▼
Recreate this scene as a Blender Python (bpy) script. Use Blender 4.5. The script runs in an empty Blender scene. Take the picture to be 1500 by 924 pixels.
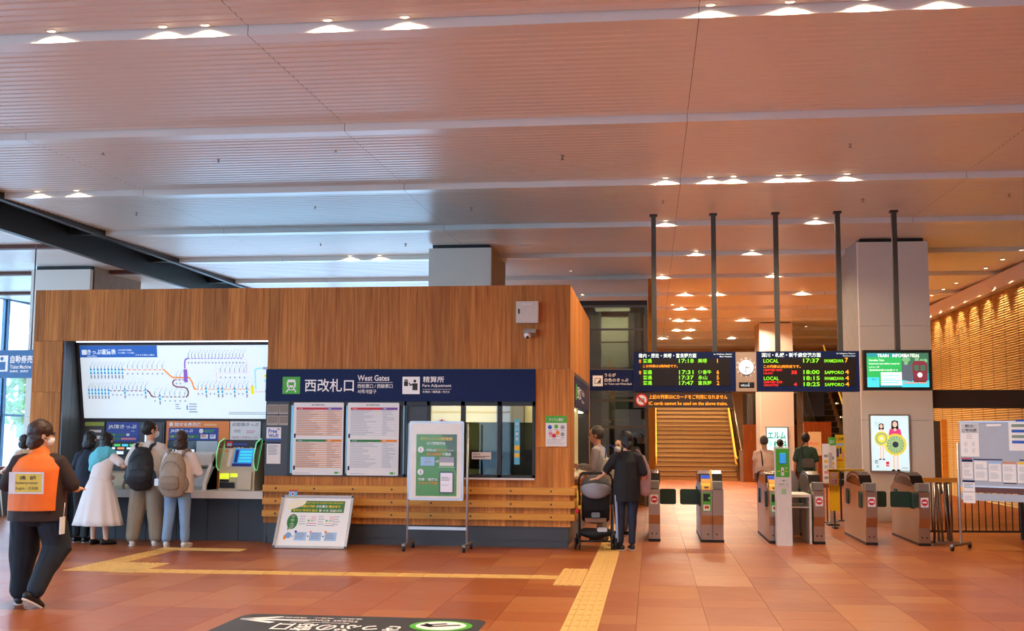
import bpy, bmesh, math, random
from mathutils import Vector, Matrix, noise as mnoise
random.seed(7)
SC = bpy.context.scene
COL = SC.collection
PI = math.pi
# ------------------------------------------------------------------ camera
cam_d = bpy.data.cameras.new('camera'); cam = bpy.data.objects.new('camera', cam_d); COL.objects.link(cam)
cam_d.sensor_fit = 'HORIZONTAL'; cam_d.sensor_width = 36.0; cam_d.lens = 36.0 * 1666.36 / 1500.0
cam_d.clip_start = .1; cam_d.clip_end = 500
def _cam():
    yaw, pit, rol = .12245145, .10501863, .00576312
    w = Vector((-math.sin(yaw) * math.cos(pit), math.cos(yaw) * math.cos(pit), math.sin(pit)))
    r = Vector((math.cos(yaw), math.sin(yaw), 0)); u = r.cross(w)
    c, s = math.cos(rol), math.sin(rol)
    r, u = c * r + s * u, -s * r + c * u
    m = Matrix((r, u, -w)).transposed().to_4x4(); m.translation = (0, 0, 1.57)
    return m
cam.matrix_world = _cam()
SC.camera = cam
# ------------------------------------------------------------------ world, exposure
vs = SC.view_settings
SC.display_settings.display_device = 'sRGB'
vs.view_transform = 'Standard'; vs.look = 'None'; vs.gamma = 1.0; vs.use_curve_mapping = False
vs.exposure = 0.0
world = bpy.data.worlds.new('sky'); SC.world = world; world.use_nodes = True
wn = world.node_tree.nodes; wl = world.node_tree.links
bg = wn['Background']
sky = wn.new('ShaderNodeTexSky'); sky.sky_type = 'HOSEK_WILKIE'; sky.turbidity = 6.0; sky.ground_albedo = .4
sky.sun_direction = Vector((-.5, -.6, .62)).normalized()
wmix = wn.new('ShaderNodeMix'); wmix.data_type = 'RGBA'
wmix.inputs[0].default_value = .75
wmix.inputs[7].default_value = (.40, .68, 1.0, 1)
wl.new(sky.outputs[0], wmix.inputs[6]); wl.new(wmix.outputs[2], bg.inputs[0])
bg.inputs[1].default_value = 9.0
LAMP_W = 155.0           # power of one ceiling downlight
LAMP_C = (1.0, .77, .53)
# ------------------------------------------------------------------ helpers
def lin(h):
    h = h.lstrip('#'); out = []
    for i in (0, 2, 4):
        c = int(h[i:i + 2], 16) / 255
        out.append(c / 12.92 if c <= .04045 else ((c + .055) / 1.055) ** 2.4)
    return tuple(out) + (1,)
MATS = {}
def mat(name, hexc='808080', rough=.5, metal=0.0, emit=0.0, var=.08, scale=9.0, spec=.5, coat=0.0, bump=0.0):
    """procedural material: base colour broken up by a little noise"""
    if name in MATS: return MATS[name]
    m = bpy.data.materials.new(name); m.use_nodes = True
    nt = m.node_tree; n = nt.nodes; l = nt.links; b = n['Principled BSDF']
    c = lin(hexc)
    tc = n.new('ShaderNodeTexCoord'); nz = n.new('ShaderNodeTexNoise'); nz.inputs['Scale'].default_value = scale
    nz.inputs['Detail'].default_value = 3
    l.new(tc.outputs['Object'], nz.inputs['Vector'])
    mx = n.new('ShaderNodeMix'); mx.data_type = 'RGBA'
    mx.inputs[6].default_value = tuple(x * (1 - var) for x in c[:3]) + (1,)
    mx.inputs[7].default_value = tuple(min(1, x * (1 + var)) for x in c[:3]) + (1,)
    l.new(nz.outputs[0], mx.inputs[0]); l.new(mx.outputs[2], b.inputs['Base Color'])
    b.inputs['Roughness'].default_value = rough; b.inputs['Metallic'].default_value = metal
    b.inputs['Specular IOR Level'].default_value = spec; b.inputs['Coat Weight'].default_value = coat; b.inputs['Coat Roughness'].default_value = .30
    if emit:
        l.new(mx.outputs[2], b.inputs['Emission Color']); b.inputs['Emission Strength'].default_value = emit
    if bump:
        bp = n.new('ShaderNodeBump'); bp.inputs['Strength'].default_value = bump; bp.inputs['Distance'].default_value = .01
        l.new(nz.outputs[0], bp.inputs['Height']); l.new(bp.outputs[0], b.inputs['Normal'])
    MATS[name] = m
    return m
def wood(name, dark, light, axis='Z', rough=.45, tint=.35):
    if name in MATS: return MATS[name]
    m = bpy.data.materials.new(name); m.use_nodes = True
    nt = m.node_tree; n = nt.nodes; l = nt.links; b = n['Principled BSDF']
    tc = n.new('ShaderNodeTexCoord'); oi = n.new('ShaderNodeObjectInfo'); mp = n.new('ShaderNodeMapping')
    sc = {'Z': (26, 26, 1.1), 'X': (1.1, 26, 26), 'Y': (26, 1.1, 26)}[axis]
    mp.inputs['Scale'].default_value = sc
    off = n.new('ShaderNodeCombineXYZ'); l.new(oi.outputs['Random'], off.inputs[0]); l.new(oi.outputs['Random'], off.inputs[2])
    vm = n.new('ShaderNodeVectorMath'); vm.operation = 'MULTIPLY_ADD'; vm.inputs[1].default_value = (9, 9, 9)
    l.new(off.outputs[0], vm.inputs[0]); l.new(tc.outputs['Object'], vm.inputs[2])
    l.new(vm.outputs[0], mp.inputs['Vector'])
    nz = n.new('ShaderNodeTexNoise'); nz.inputs['Scale'].default_value = 1.0; nz.inputs['Detail'].default_value = 6; nz.inputs['Roughness'].default_value = .62
    l.new(mp.outputs[0], nz.inputs['Vector'])
    rp = n.new('ShaderNodeValToRGB'); rp.color_ramp.elements[0].position = .3; rp.color_ramp.elements[1].position = .72
    rp.color_ramp.elements[0].color = lin(dark); rp.color_ramp.elements[1].color = lin(light)
    l.new(nz.outputs[0], rp.inputs[0])
    hs = n.new('ShaderNodeHueSaturation')
    mr = n.new('ShaderNodeMapRange'); mr.inputs[3].default_value = 1 - tint / 2; mr.inputs[4].default_value = 1 + tint / 2
    l.new(oi.outputs['Random'], mr.inputs[0]); l.new(mr.outputs[0], hs.inputs['Value']); l.new(rp.outputs[0], hs.inputs['Color'])
    l.new(hs.outputs[0], b.inputs['Base Color']); b.inputs['Roughness'].default_value = rough; b.inputs['Specular IOR Level'].default_value = .18
    MATS[name] = m
    return m
def glass(name, tint='ffffff', refl=.08, rough=.02):
    if name in MATS: return MATS[name]
    m = bpy.data.materials.new(name); m.use_nodes = True
    nt = m.node_tree; n = nt.nodes; l = nt.links; n.remove(n['Principled BSDF'])
    t = n.new('ShaderNodeBsdfTransparent'); t.inputs[0].default_value = lin(tint)
    g = n.new('ShaderNodeBsdfGlossy'); g.inputs['Roughness'].default_value = rough
    fr = n.new('ShaderNodeLayerWeight'); fr.inputs[0].default_value = .15
    mr = n.new('ShaderNodeMapRange'); mr.inputs[3].default_value = refl; mr.inputs[4].default_value = .6
    l.new(fr.outputs['Facing'], mr.inputs[0])
    mx = n.new('ShaderNodeMixShader'); l.new(mr.outputs[0], mx.inputs[0]); l.new(t.outputs[0], mx.inputs[1]); l.new(g.outputs[0], mx.inputs[2])
    l.new(mx.outputs[0], n['Material Output'].inputs[0])
    MATS[name] = m
    return m
PM = {}                                             # matrices of the parents
def link(o, parent=None, world=False):
    COL.objects.link(o)
    if parent is not None:
        o.parent = parent
        if world: o.matrix_parent_inverse = PM[parent.name].inverted()
    return o
def tag(o, label=None, cat=None, group=None, kind=None):
    if label: o['label'] = label
    if cat: o['category'] = cat
    if group: o['group'] = group
    if kind: o['kind'] = kind
    return o
def thing(name, label, cat, loc=(0, 0, 0), rz=0.0, group=None, kind=None, rx=0.0):
    o = bpy.data.objects.new(name, None); COL.objects.link(o); o.empty_display_size = .1
    o.location = loc; o.rotation_euler = (rx, 0, rz)
    PM[o.name] = Matrix.Translation(loc) @ Matrix.Rotation(rz, 4, 'Z') @ Matrix.Rotation(rx, 4, 'X')
    return tag(o, label, cat, group, kind)
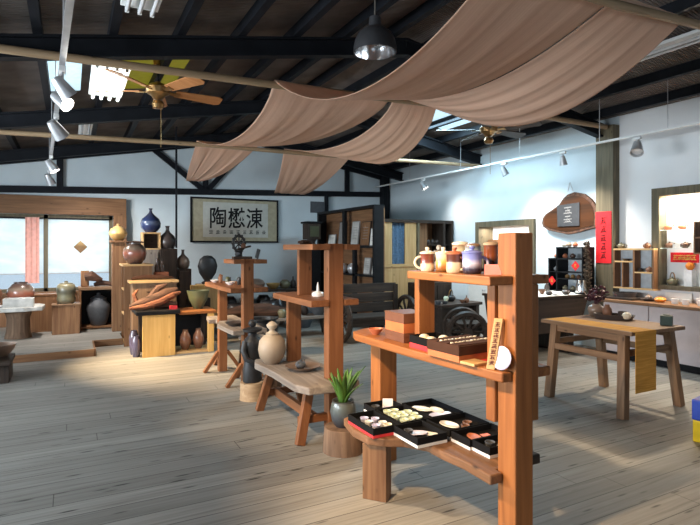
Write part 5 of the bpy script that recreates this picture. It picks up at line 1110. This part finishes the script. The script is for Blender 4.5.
# lighting tracks with spotlights
def track(x0, y0, x1, y1, z, lab, hangs):
    t = T('light_track', lab, 'light track', (x0, y0, z))
    MB().bar((0,0,0), (x1-x0, y1-y0, 0), .035, .025).build('rail', 'silver' if x0 < 2 else 'white', t)
    for q in hangs:
        x, y = x0+(x1-x0)*q, y0+(y1-y0)*q
        MB().tube([(x-x0, y-y0, .012), (x-x0, y-y0, roofz(x)+.13-z)], .005, 5).build('hanger', 'silver', t)
    return t
track(.105, .5, -.30, 9.6, 2.70, 'silver lighting track running away from the camera at the left', (.15, .35, .55, .75, .95))
S(MB().tube([(0,0,1.5), (0,0,3.6)], .018, 8), 'hanging_pipe', 'steel', 'thin black pipe hanging from the roof in front of the back wall, above the bottles', 'pipe', (1.62, 9.45, 0), smooth=True)
track(6.30, .4, 6.30, 10.6, 2.92, 'white lighting track along the right wall', (.14, .33, .42, .56, .70, .86))
def spot(loc, aim, lit, lab, size=1.0, col=(1, .80, .58), power=0, angle=60, blend=.5):
    t = T('spotlight', lab, 'spotlight', loc, 0, 'spotlights on the tracks')
    d = (Vector(aim)-Vector(loc)).normalized(); q = d.to_track_quat('-Z', 'Y').to_matrix().to_4x4(); c = Vector((0,0,-.14))
    MB().box(-.02, .02, -.05, .05, -.045, -.014).build('adapter', 'white', t, bevel=.003)
    MB().tube([(0,0,-.04), (0,.0,-.09), c], .01, 6).build('arm', 'silver', t, True)
    m = Matrix.Translation(c) @ q
    s = size
    MB().lathe([(0,.07*s), (.03*s,.065*s), (.04*s,.03*s), (.052*s,-.05*s), (.056*s,-.07*s), (.05*s,-.07*s), (.045*s,-.045*s), (0,-.03*s)], 20, mat=m).build('head', 'silver', t, True)
    MB().lathe([(0,-.052*s), (.043*s,-.05*s), (0,-.0505*s)], 16, mat=m).build('lens', 'bulb' if lit else 'bulbx', t, True)
    if power:
        ld = bpy.data.lights.new('spot_beam', 'SPOT'); ld.energy = power; ld.color = col; ld.spot_size = R(angle); ld.spot_blend = blend; ld.shadow_soft_size = .06
        lo = bpy.data.objects.new('spot_beam', ld); COL.objects.link(lo); p = Vector(loc)+c+d*.09*s; lo.location = p
        lo.rotation_euler = d.to_track_quat('-Z', 'Y').to_euler()
    return t
def tx(y): return .03-.33*(y-2.2)/7.4
WARM = (1, .76, .50)
spot((tx(1.75), 1.75, 2.688), (1.95, 2.6, .8), False, 'silver spotlight above the camera, near end of the left track', 1.0, (1, .68, .38), 250, 62, .7)
spot((tx(2.0), 2.0, 2.688), (1.75, 4.2, .7), False, 'silver spotlight second from the near end of the left track', 1.0, WARM, 80, 40, .8)
spot((tx(3.9), 3.9, 2.688), (1.7, 4.6, .5), False, 'silver spotlight, nearest on the left track, aimed into the room', 1.0, WARM, 120, 50, .8)
spot((tx(4.25), 4.25, 2.688), (1.95, 2.5, .9), True, 'lit spotlight, second nearest on the left track, turned to the near shelf', 1.0, WARM, 330, 50, .8)
spot((tx(5.3), 5.3, 2.688), (1.6, 6.6, .4), False, 'large grey round spotlight in the middle of the left track', 1.2, WARM, 220, 60, .9)
spot((tx(7.7), 7.7, 2.688), (1.3, 7.35, .2), True, 'lit spotlight, second from the far end of the left track', 1.2, (1, .74, .44), 680, 66, .9)
spot((tx(9.2), 9.2, 2.688), (.6, 10.2, .6), True, 'lit spotlight at the far end of the left track', 1.2, (1, .93, .86), 190, 140, 1)
spot((6.30, 8.7, 2.908), (6.9, 8.0, 1.6), True, 'bright white spotlight farthest along the right track', 1.2, (1, .95, .9), 30, 120, 1)
spot((6.30, 6.45, 2.908), (6.9, 5.9, 1.2), False, 'white spotlight on the right track above the left of the tree-slice plaque', 1.1, (1, .95, .88), 85, 110, 1)
spot((6.30, 5.28, 2.908), (6.8, 5.3, .9), False, 'small white spotlight on the right track just left of the column', 1.0, (1, .95, .88), 125, 110, 1)
spot((6.30, 4.15, 2.908), (4.6, 3.2, .2), False, 'round grey spotlight on the right track just right of the column', 1.4, (1, .80, .56), 170, 60, .9)

# ================================================================== DAYLIGHT AND LAMPS
def area(name, loc, rot, sx, sy, e, col):
    ld = bpy.data.lights.new(name, 'AREA'); ld.shape = 'RECTANGLE'; ld.size = sx; ld.size_y = sy; ld.energy = e; ld.color = col
    o = bpy.data.objects.new(name, ld); COL.objects.link(o); o.location = loc; o.rotation_euler = rot; return o
area('daylight_front', (.35, FY+.1, 1.3), (R(90), 0, R(180) if 0 else 0), 5.0, 2.2, 1, (.78, .9, 1))
bpy.data.objects['daylight_front'].rotation_euler = (R(90), 0, 0); bpy.data.lights['daylight_front'].energy = 14
area('daylight_window', (-1.0, WY+.6, 1.7), (R(-90), 0, 0), 3.6, 1.5, 50, (1, .98, .95))
for k, y in enumerate((-1.6, 2.0, 5.6)): area('daylight_side', (LX-.2, y, 1.55), (0, R(-90), 0), 1.3, 2.8, (18, 140, 250)[k], (.80, .91, 1))
for i, (x0, x1, y0, y1, m_) in enumerate(SKY):
    if m_ == 'sky' and x0 > 2: area('skylight', ((x0+x1)/2, (y0+y1)/2, roofz((x0+x1)/2)+.02), (0, 0, 0), x1-x0-.1, y1-y0-.1, 80, (.55, .83, 1))
area('recess_lamp', (6.98, 3.5, 2.17), (0, R(-28), 0), .07, 1.45, 55, (1, .88, .70))
area('recess_lamp', (7.10, 7.15, 1.88), (0, 0, 0), .16, 1.15, 14, (1, .93, .82))
w = bpy.data.worlds.new('world'); bpy.context.scene.world = w; w.use_nodes = True
bg = w.node_tree.nodes['Background']; bg.inputs[0].default_value = (.70, .85, 1, 1); bg.inputs[1].default_value = .5

cd = bpy.data.cameras.new('camera'); cam = bpy.data.objects.new('camera', cd); COL.objects.link(cam)
cam.location = (0, 0, CH); cam.rotation_euler = (R(90), 0, -YAW)
cd.sensor_width = 36; cd.lens = 36*FPX/700; cd.shift_y = -(262.5-HY)/700; cd.clip_start = .05
sc_ = bpy.context.scene; sc_.camera = cam
sc_.view_settings.view_transform = 'Standard'; sc_.view_settings.look = 'None'; sc_.view_settings.exposure = .68; sc_.view_settings.gamma = 1; sc_.view_settings.use_curve_mapping = False
sc_.cycles.use_denoising = True; sc_.cycles.max_bounces = 8; sc_.cycles.sample_clamp_indirect = 6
▲
◆ **The task**:
Pull out every line of the records above that contains the word "this".

◆ **Expected answer**:
Recreate this scene as a Blender Python (bpy) script. Use Blender 4.5. The script runs in an empty Blender scene. Take the picture to be 1500 by 924 pixels.
Write part 5 of the bpy script that recreates this picture. It picks up at line 1110. This part finishes the script. The script is for Blender 4.5.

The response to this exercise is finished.